§ TASK:
Below are entries; repeat exactly, and nothing else, the lines from the one holding "Write a Blender" through the one holding "for o in list(bpy.data.objects): bpy.data.objects.remove(o)", inclusive. Leave the pictures out.

** START SUPPLIED INFORMATION **

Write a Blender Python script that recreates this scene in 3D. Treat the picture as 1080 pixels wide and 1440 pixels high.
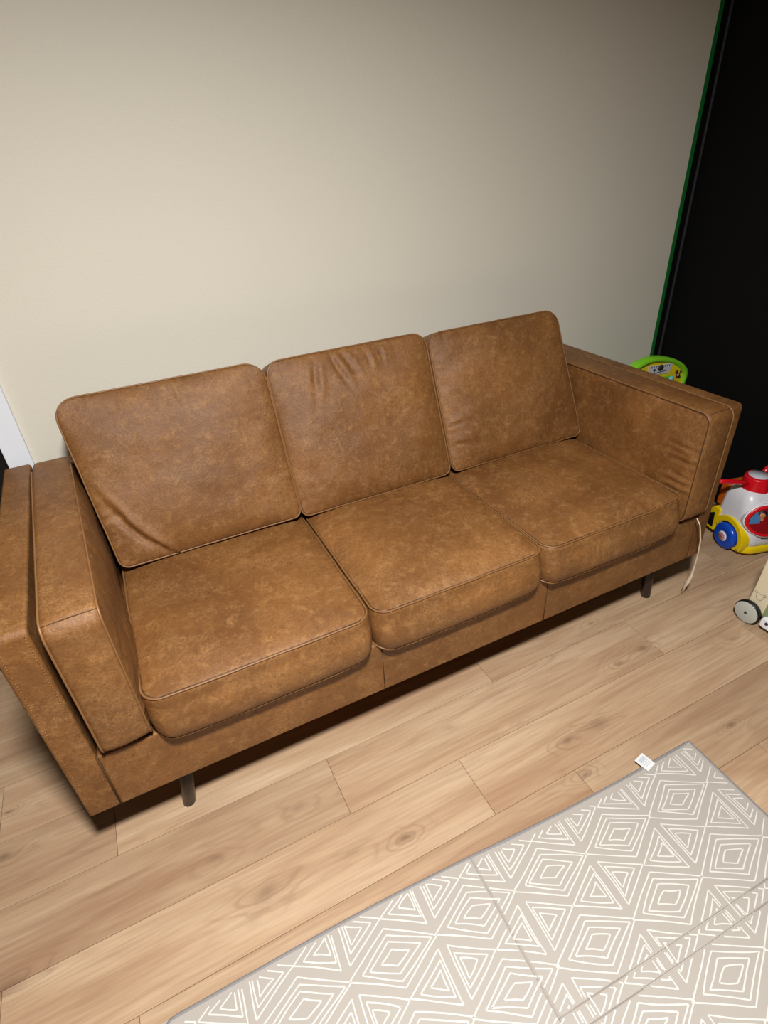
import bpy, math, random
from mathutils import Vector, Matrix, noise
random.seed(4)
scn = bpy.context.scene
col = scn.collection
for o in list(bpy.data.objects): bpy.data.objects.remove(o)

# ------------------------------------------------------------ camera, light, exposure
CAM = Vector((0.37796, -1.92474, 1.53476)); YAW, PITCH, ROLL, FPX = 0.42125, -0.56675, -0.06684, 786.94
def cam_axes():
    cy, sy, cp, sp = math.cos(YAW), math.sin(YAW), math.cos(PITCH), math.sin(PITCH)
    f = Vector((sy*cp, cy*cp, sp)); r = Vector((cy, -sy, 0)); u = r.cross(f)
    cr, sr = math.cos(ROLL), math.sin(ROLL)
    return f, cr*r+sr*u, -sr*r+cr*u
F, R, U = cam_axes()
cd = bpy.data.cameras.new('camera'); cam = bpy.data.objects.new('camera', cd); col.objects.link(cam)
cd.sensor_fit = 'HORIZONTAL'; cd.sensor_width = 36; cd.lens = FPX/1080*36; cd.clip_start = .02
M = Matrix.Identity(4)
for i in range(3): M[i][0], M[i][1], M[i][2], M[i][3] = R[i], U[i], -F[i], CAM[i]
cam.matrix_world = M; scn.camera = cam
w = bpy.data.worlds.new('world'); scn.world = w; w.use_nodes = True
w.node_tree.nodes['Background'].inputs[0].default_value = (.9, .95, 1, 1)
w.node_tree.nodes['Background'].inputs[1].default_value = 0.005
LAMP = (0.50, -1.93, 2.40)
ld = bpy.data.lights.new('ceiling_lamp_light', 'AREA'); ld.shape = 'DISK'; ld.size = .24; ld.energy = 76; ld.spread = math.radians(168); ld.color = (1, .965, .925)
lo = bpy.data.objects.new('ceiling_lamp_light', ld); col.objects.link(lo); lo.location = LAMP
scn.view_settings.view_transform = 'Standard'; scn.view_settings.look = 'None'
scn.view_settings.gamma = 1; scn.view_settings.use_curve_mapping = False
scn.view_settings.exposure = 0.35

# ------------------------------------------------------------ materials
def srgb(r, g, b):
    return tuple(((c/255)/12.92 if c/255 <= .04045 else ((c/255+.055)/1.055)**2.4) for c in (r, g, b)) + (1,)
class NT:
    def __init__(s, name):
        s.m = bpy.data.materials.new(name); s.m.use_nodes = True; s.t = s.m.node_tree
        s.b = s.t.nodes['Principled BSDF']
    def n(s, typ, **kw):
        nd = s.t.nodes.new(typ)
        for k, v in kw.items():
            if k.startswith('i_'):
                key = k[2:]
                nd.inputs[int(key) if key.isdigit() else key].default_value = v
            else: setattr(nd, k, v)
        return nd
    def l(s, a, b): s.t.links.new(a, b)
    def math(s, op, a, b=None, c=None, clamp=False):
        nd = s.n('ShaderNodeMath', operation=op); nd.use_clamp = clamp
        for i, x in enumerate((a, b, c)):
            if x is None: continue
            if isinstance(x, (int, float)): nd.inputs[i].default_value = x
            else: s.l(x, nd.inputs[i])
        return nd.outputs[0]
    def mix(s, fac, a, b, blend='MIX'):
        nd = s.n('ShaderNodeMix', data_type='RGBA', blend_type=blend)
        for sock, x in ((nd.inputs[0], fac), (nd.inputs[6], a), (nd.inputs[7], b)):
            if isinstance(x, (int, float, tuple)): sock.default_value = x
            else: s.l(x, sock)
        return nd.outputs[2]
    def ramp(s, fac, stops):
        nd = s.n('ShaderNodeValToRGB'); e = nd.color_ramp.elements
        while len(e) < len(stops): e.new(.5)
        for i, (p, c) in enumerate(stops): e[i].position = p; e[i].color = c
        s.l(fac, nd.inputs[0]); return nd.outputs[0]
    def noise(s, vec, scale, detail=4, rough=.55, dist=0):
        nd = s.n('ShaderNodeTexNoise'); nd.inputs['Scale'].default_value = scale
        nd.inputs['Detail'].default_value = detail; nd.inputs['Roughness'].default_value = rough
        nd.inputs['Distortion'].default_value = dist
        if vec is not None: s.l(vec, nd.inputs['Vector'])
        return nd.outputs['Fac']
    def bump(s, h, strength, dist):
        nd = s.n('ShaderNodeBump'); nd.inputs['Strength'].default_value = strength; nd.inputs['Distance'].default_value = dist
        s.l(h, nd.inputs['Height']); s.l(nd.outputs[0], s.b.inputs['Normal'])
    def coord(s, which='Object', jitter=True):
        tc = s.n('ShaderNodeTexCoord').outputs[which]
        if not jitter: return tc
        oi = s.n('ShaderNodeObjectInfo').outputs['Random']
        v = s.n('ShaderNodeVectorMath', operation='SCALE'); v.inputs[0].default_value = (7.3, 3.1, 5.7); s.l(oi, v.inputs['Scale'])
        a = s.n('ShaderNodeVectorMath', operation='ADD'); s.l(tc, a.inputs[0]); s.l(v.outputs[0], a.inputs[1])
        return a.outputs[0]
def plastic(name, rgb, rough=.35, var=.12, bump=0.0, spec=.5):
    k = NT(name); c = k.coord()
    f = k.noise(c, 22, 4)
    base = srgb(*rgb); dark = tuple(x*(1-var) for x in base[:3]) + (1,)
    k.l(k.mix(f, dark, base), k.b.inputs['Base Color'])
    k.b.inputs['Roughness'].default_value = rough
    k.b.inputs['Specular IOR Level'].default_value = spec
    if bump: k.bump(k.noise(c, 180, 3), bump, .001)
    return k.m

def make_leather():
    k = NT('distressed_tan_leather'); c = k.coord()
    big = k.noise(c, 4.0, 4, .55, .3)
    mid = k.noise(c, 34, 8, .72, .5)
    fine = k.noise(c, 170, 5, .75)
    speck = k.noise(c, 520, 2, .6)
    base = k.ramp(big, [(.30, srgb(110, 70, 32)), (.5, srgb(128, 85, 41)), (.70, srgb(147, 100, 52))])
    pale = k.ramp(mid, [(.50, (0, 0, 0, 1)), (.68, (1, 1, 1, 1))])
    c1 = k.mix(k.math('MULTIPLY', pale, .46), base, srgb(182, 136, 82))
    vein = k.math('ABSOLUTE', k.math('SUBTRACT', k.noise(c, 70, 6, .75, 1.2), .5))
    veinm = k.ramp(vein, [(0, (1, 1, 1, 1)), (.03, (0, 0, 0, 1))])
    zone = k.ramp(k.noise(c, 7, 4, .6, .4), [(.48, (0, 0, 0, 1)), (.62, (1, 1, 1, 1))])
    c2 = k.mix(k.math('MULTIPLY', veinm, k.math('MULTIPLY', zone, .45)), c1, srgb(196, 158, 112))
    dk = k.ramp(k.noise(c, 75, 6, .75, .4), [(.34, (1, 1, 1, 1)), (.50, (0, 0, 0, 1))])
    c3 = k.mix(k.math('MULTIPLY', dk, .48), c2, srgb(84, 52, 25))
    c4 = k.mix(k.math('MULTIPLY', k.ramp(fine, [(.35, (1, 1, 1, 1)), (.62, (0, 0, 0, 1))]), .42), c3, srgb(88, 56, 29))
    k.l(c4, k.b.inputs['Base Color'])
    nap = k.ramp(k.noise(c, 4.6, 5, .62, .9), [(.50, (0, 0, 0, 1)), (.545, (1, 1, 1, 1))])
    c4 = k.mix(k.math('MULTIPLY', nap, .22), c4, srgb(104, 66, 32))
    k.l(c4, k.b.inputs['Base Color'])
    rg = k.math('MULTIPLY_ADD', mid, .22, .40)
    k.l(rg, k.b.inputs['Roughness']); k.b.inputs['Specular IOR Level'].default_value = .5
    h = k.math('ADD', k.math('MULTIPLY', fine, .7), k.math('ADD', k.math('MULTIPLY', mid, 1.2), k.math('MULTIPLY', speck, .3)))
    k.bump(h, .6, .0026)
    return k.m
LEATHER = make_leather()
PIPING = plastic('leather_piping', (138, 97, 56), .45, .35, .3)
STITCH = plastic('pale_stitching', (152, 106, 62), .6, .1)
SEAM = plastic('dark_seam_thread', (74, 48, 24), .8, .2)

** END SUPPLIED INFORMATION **
** START SUPPLIED INFORMATION **

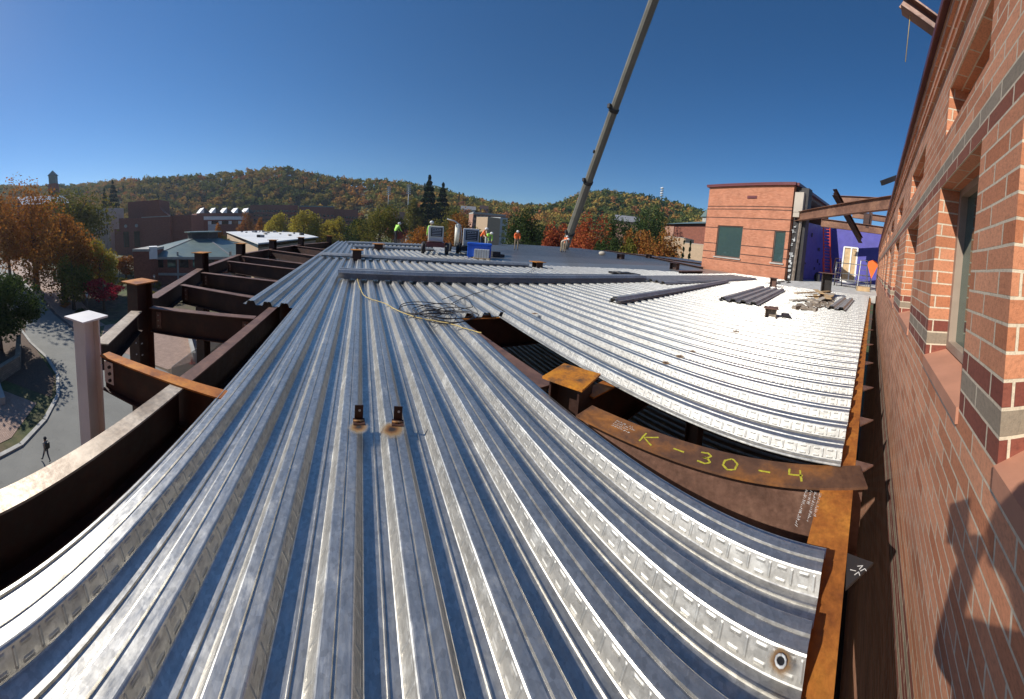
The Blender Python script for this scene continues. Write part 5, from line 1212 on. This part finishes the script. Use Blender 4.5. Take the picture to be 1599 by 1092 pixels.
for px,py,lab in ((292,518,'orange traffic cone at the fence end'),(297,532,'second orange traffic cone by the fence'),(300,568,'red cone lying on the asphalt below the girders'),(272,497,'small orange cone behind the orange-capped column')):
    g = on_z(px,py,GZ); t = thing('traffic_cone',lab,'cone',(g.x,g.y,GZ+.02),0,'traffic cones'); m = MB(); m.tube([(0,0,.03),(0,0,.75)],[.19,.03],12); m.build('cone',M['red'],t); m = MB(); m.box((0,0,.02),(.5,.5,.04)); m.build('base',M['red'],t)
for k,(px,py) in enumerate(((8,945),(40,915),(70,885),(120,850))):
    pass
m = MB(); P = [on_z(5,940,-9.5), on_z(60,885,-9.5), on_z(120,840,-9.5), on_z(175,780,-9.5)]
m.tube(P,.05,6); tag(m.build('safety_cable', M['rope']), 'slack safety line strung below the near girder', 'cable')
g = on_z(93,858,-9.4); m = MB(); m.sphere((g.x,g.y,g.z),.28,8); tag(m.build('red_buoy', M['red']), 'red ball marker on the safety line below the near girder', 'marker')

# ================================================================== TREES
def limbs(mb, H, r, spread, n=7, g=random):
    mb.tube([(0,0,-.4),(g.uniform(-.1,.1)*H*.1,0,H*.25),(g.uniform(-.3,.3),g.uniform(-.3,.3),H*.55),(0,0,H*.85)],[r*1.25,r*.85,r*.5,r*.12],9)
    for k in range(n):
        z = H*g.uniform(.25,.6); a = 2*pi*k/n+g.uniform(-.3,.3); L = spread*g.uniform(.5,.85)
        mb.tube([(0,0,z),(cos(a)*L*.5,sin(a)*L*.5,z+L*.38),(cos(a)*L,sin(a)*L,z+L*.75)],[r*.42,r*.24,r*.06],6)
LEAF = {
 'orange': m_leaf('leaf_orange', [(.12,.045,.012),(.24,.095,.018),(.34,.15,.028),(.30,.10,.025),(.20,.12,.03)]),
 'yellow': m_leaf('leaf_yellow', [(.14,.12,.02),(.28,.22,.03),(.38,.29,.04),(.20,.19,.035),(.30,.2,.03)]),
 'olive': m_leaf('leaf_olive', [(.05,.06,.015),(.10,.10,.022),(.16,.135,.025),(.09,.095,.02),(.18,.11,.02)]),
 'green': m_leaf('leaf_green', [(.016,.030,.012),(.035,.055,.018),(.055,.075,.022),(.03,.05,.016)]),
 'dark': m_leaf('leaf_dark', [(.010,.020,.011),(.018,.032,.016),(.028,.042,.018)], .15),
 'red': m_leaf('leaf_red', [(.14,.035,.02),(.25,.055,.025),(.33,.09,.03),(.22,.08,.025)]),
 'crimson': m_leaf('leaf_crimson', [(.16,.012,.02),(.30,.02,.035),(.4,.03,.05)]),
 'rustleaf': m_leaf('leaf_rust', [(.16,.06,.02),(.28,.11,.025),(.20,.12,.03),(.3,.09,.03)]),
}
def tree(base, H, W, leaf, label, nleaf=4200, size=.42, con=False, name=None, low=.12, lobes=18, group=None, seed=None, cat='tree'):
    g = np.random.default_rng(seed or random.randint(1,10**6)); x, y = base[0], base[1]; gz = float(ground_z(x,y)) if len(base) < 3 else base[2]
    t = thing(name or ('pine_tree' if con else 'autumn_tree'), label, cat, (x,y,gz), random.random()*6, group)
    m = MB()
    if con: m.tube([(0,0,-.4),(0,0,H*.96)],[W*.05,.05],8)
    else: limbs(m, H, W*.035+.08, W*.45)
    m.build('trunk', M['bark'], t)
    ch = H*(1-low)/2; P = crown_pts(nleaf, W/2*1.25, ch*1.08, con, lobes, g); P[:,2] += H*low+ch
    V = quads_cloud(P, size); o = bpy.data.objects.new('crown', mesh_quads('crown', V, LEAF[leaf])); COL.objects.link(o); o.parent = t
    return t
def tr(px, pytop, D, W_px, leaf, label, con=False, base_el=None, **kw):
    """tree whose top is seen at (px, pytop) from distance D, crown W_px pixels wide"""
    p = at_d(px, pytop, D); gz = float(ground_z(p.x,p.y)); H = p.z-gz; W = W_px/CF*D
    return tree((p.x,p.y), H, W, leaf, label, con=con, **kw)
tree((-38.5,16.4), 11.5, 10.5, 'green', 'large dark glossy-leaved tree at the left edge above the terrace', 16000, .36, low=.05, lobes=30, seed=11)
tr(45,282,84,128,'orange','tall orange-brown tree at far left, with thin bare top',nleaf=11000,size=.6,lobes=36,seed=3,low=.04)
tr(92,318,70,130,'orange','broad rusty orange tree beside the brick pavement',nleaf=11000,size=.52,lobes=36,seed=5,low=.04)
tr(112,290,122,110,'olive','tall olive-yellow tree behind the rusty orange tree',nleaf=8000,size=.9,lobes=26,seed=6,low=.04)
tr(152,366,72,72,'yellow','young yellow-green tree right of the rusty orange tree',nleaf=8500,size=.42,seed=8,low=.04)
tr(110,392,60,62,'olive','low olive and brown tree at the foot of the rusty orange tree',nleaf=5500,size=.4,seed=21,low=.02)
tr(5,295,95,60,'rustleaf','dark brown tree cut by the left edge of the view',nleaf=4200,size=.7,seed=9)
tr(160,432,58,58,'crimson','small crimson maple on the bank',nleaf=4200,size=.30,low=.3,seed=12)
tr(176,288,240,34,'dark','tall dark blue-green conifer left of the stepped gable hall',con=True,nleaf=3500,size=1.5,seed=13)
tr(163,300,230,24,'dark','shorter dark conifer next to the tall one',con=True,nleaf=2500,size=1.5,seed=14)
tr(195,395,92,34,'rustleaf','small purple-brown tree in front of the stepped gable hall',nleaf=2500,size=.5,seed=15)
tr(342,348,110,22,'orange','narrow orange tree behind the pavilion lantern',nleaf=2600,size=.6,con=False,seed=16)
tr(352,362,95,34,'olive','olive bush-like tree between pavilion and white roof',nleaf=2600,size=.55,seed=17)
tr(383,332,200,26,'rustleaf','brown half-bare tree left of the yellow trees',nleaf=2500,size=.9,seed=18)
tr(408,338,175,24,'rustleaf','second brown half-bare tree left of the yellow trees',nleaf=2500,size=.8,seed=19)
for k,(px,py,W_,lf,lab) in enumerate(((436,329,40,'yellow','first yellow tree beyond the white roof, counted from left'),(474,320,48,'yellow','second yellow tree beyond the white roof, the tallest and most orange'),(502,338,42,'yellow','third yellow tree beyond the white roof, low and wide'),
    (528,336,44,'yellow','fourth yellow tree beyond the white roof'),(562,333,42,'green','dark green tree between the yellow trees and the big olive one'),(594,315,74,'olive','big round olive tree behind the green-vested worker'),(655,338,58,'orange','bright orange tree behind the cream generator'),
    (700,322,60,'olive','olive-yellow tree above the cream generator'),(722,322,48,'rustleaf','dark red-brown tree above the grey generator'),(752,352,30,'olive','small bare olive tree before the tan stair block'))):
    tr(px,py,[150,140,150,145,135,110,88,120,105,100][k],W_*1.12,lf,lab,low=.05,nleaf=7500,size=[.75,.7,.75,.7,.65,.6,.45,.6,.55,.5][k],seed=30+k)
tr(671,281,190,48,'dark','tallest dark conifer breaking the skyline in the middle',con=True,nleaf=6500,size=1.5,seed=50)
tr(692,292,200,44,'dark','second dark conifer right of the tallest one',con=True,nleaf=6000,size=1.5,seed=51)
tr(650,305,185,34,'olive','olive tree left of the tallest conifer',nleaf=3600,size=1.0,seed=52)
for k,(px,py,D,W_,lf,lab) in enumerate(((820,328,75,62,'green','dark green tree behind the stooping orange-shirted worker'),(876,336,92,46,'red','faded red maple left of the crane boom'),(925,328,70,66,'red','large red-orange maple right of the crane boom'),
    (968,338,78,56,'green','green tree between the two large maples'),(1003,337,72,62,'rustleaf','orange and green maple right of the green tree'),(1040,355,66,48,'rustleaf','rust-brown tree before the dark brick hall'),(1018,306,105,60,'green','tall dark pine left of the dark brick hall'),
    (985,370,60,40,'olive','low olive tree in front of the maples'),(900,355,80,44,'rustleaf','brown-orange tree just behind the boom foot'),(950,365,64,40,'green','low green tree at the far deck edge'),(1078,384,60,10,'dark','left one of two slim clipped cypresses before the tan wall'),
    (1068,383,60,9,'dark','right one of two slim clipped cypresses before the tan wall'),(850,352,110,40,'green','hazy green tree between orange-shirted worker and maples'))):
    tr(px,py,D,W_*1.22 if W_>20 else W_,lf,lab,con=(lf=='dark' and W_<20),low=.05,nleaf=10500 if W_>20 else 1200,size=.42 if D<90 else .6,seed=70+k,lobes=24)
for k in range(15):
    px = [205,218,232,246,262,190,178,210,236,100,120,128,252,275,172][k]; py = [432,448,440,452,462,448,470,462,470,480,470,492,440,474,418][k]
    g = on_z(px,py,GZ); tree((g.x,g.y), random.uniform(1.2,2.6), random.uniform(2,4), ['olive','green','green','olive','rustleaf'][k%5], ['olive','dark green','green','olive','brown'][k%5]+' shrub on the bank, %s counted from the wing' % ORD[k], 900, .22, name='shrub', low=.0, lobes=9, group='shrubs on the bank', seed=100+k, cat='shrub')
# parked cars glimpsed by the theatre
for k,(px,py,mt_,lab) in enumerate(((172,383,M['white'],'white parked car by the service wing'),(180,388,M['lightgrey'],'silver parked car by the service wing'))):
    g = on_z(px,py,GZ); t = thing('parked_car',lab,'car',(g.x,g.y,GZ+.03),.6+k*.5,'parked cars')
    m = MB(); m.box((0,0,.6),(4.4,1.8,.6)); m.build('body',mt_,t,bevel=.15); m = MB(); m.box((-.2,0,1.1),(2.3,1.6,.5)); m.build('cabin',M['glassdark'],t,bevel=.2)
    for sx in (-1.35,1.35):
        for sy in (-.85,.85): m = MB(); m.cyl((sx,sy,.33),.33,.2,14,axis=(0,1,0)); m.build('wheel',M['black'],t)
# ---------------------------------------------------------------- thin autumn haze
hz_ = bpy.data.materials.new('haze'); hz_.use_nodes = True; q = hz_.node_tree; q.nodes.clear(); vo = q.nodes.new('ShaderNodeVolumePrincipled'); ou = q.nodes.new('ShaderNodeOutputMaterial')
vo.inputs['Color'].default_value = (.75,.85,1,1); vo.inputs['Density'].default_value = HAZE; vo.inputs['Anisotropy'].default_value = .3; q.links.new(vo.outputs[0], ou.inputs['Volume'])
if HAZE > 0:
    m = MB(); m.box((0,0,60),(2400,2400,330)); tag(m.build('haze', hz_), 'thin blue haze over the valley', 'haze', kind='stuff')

** END SUPPLIED INFORMATION **

§ COMPLETE ANSWER:
Write a Blender Python script that recreates this scene in 3D. Treat the picture as 1080 pixels wide and 1440 pixels high.
import bpy, math, random
from mathutils import Vector, Matrix, noise
random.seed(4)
scn = bpy.context.scene
col = scn.collection
for o in list(bpy.data.objects): bpy.data.objects.remove(o)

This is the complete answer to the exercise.